December was a mixed month for global markets as the year rounded out with investors navigating shifting signals. As we roll into 2026, it is prudent to note that equities closed 2025 near record levels globally after another solid year of gains. Investors continue to debate whether current equity valuations are justified. But concerns seem to fall on deaf ears - it is bullish momentum, solid earnings and earnings growth that have driven markets up.

In the US, markets were buoyed by a 0.25% Fed rate cut. However, diverging member views and elevated uncertainty left the future path of rates unclear. Consumer prices came in soft at 2.7% raising confidence the Fed may be on top of inflation.

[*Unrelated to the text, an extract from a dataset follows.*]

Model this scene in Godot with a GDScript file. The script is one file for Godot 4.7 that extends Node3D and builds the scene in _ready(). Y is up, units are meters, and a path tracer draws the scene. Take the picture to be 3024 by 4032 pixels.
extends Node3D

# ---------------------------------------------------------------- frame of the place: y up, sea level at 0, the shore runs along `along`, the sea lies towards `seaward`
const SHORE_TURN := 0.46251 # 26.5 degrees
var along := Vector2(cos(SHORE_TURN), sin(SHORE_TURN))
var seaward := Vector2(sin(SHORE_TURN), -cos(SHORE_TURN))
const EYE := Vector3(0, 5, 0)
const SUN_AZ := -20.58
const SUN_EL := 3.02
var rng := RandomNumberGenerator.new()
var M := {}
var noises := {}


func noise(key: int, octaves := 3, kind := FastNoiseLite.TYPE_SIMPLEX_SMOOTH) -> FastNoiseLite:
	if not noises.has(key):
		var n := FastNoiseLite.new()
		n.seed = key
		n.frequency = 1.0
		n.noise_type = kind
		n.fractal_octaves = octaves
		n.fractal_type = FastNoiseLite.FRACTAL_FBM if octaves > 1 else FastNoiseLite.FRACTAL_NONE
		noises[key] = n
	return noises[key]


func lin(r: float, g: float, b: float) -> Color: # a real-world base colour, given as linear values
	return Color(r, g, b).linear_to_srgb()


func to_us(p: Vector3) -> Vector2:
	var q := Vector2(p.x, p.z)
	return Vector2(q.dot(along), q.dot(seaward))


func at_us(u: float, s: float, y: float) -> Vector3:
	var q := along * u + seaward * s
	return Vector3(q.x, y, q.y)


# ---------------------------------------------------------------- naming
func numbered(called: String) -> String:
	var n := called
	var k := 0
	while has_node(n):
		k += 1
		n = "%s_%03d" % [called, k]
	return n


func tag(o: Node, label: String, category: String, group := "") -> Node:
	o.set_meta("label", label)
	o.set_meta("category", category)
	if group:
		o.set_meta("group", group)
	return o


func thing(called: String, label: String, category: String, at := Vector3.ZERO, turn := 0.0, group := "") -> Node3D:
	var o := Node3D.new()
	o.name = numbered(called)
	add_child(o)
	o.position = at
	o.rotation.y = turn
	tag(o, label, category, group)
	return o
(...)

Tech sentiment wavered in December after Oracle reported softer cloud computing sales and signalled plans to significantly increase AI investment. This prompted concerns about an AI bubble and triggered a tech-led pullback. In another tech development, Netflix announced it is pursuing the acquisition of Warner Bros. Discovery (and yes, this may mean more content coming to your Netflix subscription).

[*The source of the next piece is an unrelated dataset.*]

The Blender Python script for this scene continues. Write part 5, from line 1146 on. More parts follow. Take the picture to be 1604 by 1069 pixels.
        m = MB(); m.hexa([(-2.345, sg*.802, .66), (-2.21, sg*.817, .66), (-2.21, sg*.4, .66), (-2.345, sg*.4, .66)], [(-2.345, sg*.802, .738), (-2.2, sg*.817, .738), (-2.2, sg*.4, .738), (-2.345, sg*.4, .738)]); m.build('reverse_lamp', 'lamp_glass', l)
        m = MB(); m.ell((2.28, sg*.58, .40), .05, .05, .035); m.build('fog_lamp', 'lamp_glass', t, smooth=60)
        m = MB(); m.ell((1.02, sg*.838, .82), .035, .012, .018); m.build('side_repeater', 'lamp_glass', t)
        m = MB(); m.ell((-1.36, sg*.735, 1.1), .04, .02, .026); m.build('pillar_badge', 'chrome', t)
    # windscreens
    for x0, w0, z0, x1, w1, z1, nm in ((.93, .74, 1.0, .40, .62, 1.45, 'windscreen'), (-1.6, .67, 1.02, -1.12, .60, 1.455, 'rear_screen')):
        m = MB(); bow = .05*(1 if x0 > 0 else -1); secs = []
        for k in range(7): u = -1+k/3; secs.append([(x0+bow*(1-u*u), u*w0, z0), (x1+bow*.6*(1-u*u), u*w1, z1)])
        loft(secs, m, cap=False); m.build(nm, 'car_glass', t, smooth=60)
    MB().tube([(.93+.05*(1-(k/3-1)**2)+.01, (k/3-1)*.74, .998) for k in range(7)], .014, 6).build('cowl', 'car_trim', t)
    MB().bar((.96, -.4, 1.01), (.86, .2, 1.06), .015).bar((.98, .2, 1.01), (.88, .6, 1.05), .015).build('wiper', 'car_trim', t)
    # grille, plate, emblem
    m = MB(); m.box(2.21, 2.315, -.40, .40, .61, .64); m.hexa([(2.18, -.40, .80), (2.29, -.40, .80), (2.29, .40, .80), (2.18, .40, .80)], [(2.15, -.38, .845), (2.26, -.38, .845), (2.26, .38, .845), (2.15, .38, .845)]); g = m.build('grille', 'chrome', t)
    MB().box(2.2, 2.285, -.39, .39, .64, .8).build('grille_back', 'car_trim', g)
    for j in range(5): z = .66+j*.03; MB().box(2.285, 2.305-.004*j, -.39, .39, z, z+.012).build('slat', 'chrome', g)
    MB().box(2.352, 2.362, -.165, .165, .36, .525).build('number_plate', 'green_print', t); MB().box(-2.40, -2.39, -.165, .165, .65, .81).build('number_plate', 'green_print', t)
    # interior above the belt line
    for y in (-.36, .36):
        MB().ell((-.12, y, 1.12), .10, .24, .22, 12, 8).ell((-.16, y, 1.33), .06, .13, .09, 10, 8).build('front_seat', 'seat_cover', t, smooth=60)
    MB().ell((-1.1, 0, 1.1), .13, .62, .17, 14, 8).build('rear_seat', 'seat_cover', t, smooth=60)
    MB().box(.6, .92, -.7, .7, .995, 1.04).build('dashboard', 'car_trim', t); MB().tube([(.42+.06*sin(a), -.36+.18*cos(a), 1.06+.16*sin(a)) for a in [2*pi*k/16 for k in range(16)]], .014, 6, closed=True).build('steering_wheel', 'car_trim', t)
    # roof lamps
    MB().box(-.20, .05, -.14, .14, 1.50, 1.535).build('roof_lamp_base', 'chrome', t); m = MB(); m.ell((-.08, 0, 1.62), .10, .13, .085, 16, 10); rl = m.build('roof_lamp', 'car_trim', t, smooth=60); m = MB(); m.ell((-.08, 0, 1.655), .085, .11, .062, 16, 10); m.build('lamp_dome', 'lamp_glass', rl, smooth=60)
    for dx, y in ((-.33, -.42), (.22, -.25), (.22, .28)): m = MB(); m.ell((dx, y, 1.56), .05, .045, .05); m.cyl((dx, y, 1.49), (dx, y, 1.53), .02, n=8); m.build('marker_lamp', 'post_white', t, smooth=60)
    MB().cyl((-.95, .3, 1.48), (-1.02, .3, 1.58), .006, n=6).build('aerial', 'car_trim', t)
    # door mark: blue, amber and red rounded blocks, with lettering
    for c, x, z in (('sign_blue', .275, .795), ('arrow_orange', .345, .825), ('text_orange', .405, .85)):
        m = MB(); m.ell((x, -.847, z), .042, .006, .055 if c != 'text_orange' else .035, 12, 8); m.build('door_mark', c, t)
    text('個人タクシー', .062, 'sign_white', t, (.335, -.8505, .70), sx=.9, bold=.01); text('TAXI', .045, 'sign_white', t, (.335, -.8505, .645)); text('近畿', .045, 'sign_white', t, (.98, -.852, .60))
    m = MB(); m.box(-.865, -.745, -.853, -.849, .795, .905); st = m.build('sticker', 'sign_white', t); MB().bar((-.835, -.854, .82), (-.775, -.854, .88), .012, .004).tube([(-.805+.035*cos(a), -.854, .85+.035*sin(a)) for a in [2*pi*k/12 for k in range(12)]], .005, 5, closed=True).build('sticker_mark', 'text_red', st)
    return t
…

Here at home in NZ, we welcomed Anna Breman as our new Governor of the Reserve Bank. It wasn’t a quiet start with the Bank announcing a relaxation of capital requirements and Breman highlighting risks around a sharp rise in market interest rates. GDP for the September quarter rose 1.1%, offering a welcome lift in economic sentiment.

Meanwhile, the New Zealand Treasury’s Half Year Economic and Fiscal Update extended the timeline for the Government’s return to surplus by another year. As New Zealand heads into an election year, political signals are becoming increasingly relevant.

Across the Tasman, Australian GDP grew 0.4% in Q3, undershooting expectations. The RBA maintained a hawkish stance, holding the cash rate at 3.6% and reiterating that inflation risks remain skewed to the upside. Despite this, equity markets held up reasonably well, though consumer confidence stayed subdued.

Against this backdrop, the S&P 500 finished the month broadly flat. The tech-heavy NASDAQ slipped -0.5% amid tech volatility. The FTSE 100 outperformed, rising 2.2% as UK inflation surprised to the downside and the Bank of England cut rates. Closer to home, the NZX 50 and ASX 200 returned 0.4% and 1.2% respectively.